* STATED EXERCISE
Repeat the whole of the data, keeping every detail the same.

☆ ☆ ☆ ☆ ☆

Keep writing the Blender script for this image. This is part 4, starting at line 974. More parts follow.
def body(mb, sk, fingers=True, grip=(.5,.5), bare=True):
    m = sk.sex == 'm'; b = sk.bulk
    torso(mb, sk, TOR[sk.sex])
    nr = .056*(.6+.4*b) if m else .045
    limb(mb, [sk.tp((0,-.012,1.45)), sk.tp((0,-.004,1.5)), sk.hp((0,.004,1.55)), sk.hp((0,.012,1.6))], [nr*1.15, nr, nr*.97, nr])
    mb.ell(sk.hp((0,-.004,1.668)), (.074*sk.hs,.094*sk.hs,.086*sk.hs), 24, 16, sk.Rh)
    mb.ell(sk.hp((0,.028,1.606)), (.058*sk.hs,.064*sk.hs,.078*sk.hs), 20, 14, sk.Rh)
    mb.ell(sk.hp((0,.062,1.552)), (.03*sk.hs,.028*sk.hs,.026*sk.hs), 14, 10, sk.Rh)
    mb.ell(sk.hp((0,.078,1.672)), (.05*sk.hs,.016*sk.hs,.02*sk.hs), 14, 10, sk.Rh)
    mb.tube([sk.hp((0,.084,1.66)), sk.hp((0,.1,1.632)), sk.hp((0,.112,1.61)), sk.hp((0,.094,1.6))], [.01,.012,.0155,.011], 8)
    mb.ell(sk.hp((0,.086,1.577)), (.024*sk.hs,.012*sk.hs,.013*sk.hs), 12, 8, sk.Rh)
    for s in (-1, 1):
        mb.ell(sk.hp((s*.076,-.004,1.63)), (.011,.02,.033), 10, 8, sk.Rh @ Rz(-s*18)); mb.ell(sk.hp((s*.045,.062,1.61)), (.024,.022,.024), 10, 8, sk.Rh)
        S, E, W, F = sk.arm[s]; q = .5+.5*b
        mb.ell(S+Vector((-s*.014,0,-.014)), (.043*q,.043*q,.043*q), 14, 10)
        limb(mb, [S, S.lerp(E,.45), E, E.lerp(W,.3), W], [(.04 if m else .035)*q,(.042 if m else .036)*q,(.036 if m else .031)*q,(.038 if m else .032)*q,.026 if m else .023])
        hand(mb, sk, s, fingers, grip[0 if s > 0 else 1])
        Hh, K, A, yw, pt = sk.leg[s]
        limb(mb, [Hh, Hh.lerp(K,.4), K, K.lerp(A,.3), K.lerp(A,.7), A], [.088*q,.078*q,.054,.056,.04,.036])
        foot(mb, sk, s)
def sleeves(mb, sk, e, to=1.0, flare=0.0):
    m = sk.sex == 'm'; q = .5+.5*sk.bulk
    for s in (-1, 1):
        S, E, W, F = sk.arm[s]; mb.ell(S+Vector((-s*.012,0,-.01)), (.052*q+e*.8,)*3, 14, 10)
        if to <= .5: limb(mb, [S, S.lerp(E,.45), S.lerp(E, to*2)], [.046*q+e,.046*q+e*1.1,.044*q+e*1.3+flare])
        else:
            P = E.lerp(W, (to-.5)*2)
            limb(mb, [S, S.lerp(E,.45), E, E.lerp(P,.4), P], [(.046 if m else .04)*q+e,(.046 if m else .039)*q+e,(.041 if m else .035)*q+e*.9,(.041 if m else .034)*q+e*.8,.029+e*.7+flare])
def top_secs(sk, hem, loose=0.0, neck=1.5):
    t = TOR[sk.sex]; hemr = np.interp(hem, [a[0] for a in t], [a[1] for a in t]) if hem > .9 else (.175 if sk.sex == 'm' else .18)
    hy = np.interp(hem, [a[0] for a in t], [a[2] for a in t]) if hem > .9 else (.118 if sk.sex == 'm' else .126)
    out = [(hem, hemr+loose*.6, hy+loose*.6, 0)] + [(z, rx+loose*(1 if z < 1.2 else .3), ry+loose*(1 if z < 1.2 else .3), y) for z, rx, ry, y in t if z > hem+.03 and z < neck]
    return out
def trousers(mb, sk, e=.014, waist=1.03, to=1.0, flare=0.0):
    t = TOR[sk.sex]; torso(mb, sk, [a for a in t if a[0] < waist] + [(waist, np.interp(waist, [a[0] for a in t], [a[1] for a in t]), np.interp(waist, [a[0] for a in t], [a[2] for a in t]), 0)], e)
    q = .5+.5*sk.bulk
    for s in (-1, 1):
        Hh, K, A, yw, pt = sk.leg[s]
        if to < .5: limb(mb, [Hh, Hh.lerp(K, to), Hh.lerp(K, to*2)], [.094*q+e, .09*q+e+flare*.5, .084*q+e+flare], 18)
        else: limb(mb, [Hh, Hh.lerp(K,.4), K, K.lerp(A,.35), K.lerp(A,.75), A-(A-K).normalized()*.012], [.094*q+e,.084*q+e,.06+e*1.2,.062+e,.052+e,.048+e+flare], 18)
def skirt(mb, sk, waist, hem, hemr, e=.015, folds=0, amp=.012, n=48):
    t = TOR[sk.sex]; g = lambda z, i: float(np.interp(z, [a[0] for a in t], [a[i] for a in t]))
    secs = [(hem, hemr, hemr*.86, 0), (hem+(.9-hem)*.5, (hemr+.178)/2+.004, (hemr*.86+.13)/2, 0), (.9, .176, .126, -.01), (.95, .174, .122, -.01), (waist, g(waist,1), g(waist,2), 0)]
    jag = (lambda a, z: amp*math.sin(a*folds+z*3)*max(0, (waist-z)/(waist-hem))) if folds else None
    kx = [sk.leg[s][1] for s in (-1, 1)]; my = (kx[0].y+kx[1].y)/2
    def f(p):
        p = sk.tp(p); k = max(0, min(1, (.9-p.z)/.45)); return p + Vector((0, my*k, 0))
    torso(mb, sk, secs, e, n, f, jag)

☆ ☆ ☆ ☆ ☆

* WRITTEN REPLY
Keep writing the Blender script for this image. This is part 4, starting at line 974. More parts follow.
def body(mb, sk, fingers=True, grip=(.5,.5), bare=True):
    m = sk.sex == 'm'; b = sk.bulk
    torso(mb, sk, TOR[sk.sex])
    nr = .056*(.6+.4*b) if m else .045
    limb(mb, [sk.tp((0,-.012,1.45)), sk.tp((0,-.004,1.5)), sk.hp((0,.004,1.55)), sk.hp((0,.012,1.6))], [nr*1.15, nr, nr*.97, nr])
    mb.ell(sk.hp((0,-.004,1.668)), (.074*sk.hs,.094*sk.hs,.086*sk.hs), 24, 16, sk.Rh)
    mb.ell(sk.hp((0,.028,1.606)), (.058*sk.hs,.064*sk.hs,.078*sk.hs), 20, 14, sk.Rh)
    mb.ell(sk.hp((0,.062,1.552)), (.03*sk.hs,.028*sk.hs,.026*sk.hs), 14, 10, sk.Rh)
    mb.ell(sk.hp((0,.078,1.672)), (.05*sk.hs,.016*sk.hs,.02*sk.hs), 14, 10, sk.Rh)
    mb.tube([sk.hp((0,.084,1.66)), sk.hp((0,.1,1.632)), sk.hp((0,.112,1.61)), sk.hp((0,.094,1.6))], [.01,.012,.0155,.011], 8)
    mb.ell(sk.hp((0,.086,1.577)), (.024*sk.hs,.012*sk.hs,.013*sk.hs), 12, 8, sk.Rh)
    for s in (-1, 1):
        mb.ell(sk.hp((s*.076,-.004,1.63)), (.011,.02,.033), 10, 8, sk.Rh @ Rz(-s*18)); mb.ell(sk.hp((s*.045,.062,1.61)), (.024,.022,.024), 10, 8, sk.Rh)
        S, E, W, F = sk.arm[s]; q = .5+.5*b
        mb.ell(S+Vector((-s*.014,0,-.014)), (.043*q,.043*q,.043*q), 14, 10)
        limb(mb, [S, S.lerp(E,.45), E, E.lerp(W,.3), W], [(.04 if m else .035)*q,(.042 if m else .036)*q,(.036 if m else .031)*q,(.038 if m else .032)*q,.026 if m else .023])
        hand(mb, sk, s, fingers, grip[0 if s > 0 else 1])
        Hh, K, A, yw, pt = sk.leg[s]
        limb(mb, [Hh, Hh.lerp(K,.4), K, K.lerp(A,.3), K.lerp(A,.7), A], [.088*q,.078*q,.054,.056,.04,.036])
        foot(mb, sk, s)
def sleeves(mb, sk, e, to=1.0, flare=0.0):
    m = sk.sex == 'm'; q = .5+.5*sk.bulk
    for s in (-1, 1):
        S, E, W, F = sk.arm[s]; mb.ell(S+Vector((-s*.012,0,-.01)), (.052*q+e*.8,)*3, 14, 10)
        if to <= .5: limb(mb, [S, S.lerp(E,.45), S.lerp(E, to*2)], [.046*q+e,.046*q+e*1.1,.044*q+e*1.3+flare])
        else:
            P = E.lerp(W, (to-.5)*2)
            limb(mb, [S, S.lerp(E,.45), E, E.lerp(P,.4), P], [(.046 if m else .04)*q+e,(.046 if m else .039)*q+e,(.041 if m else .035)*q+e*.9,(.041 if m else .034)*q+e*.8,.029+e*.7+flare])
def top_secs(sk, hem, loose=0.0, neck=1.5):
    t = TOR[sk.sex]; hemr = np.interp(hem, [a[0] for a in t], [a[1] for a in t]) if hem > .9 else (.175 if sk.sex == 'm' else .18)
    hy = np.interp(hem, [a[0] for a in t], [a[2] for a in t]) if hem > .9 else (.118 if sk.sex == 'm' else .126)
    out = [(hem, hemr+loose*.6, hy+loose*.6, 0)] + [(z, rx+loose*(1 if z < 1.2 else .3), ry+loose*(1 if z < 1.2 else .3), y) for z, rx, ry, y in t if z > hem+.03 and z < neck]
    return out
def trousers(mb, sk, e=.014, waist=1.03, to=1.0, flare=0.0):
    t = TOR[sk.sex]; torso(mb, sk, [a for a in t if a[0] < waist] + [(waist, np.interp(waist, [a[0] for a in t], [a[1] for a in t]), np.interp(waist, [a[0] for a in t], [a[2] for a in t]), 0)], e)
    q = .5+.5*sk.bulk
    for s in (-1, 1):
        Hh, K, A, yw, pt = sk.leg[s]
        if to < .5: limb(mb, [Hh, Hh.lerp(K, to), Hh.lerp(K, to*2)], [.094*q+e, .09*q+e+flare*.5, .084*q+e+flare], 18)
        else: limb(mb, [Hh, Hh.lerp(K,.4), K, K.lerp(A,.35), K.lerp(A,.75), A-(A-K).normalized()*.012], [.094*q+e,.084*q+e,.06+e*1.2,.062+e,.052+e,.048+e+flare], 18)
def skirt(mb, sk, waist, hem, hemr, e=.015, folds=0, amp=.012, n=48):
    t = TOR[sk.sex]; g = lambda z, i: float(np.interp(z, [a[0] for a in t], [a[i] for a in t]))
    secs = [(hem, hemr, hemr*.86, 0), (hem+(.9-hem)*.5, (hemr+.178)/2+.004, (hemr*.86+.13)/2, 0), (.9, .176, .126, -.01), (.95, .174, .122, -.01), (waist, g(waist,1), g(waist,2), 0)]
    jag = (lambda a, z: amp*math.sin(a*folds+z*3)*max(0, (waist-z)/(waist-hem))) if folds else None
    kx = [sk.leg[s][1] for s in (-1, 1)]; my = (kx[0].y+kx[1].y)/2
    def f(p):
        p = sk.tp(p); k = max(0, min(1, (.9-p.z)/.45)); return p + Vector((0, my*k, 0))
    torso(mb, sk, secs, e, n, f, jag)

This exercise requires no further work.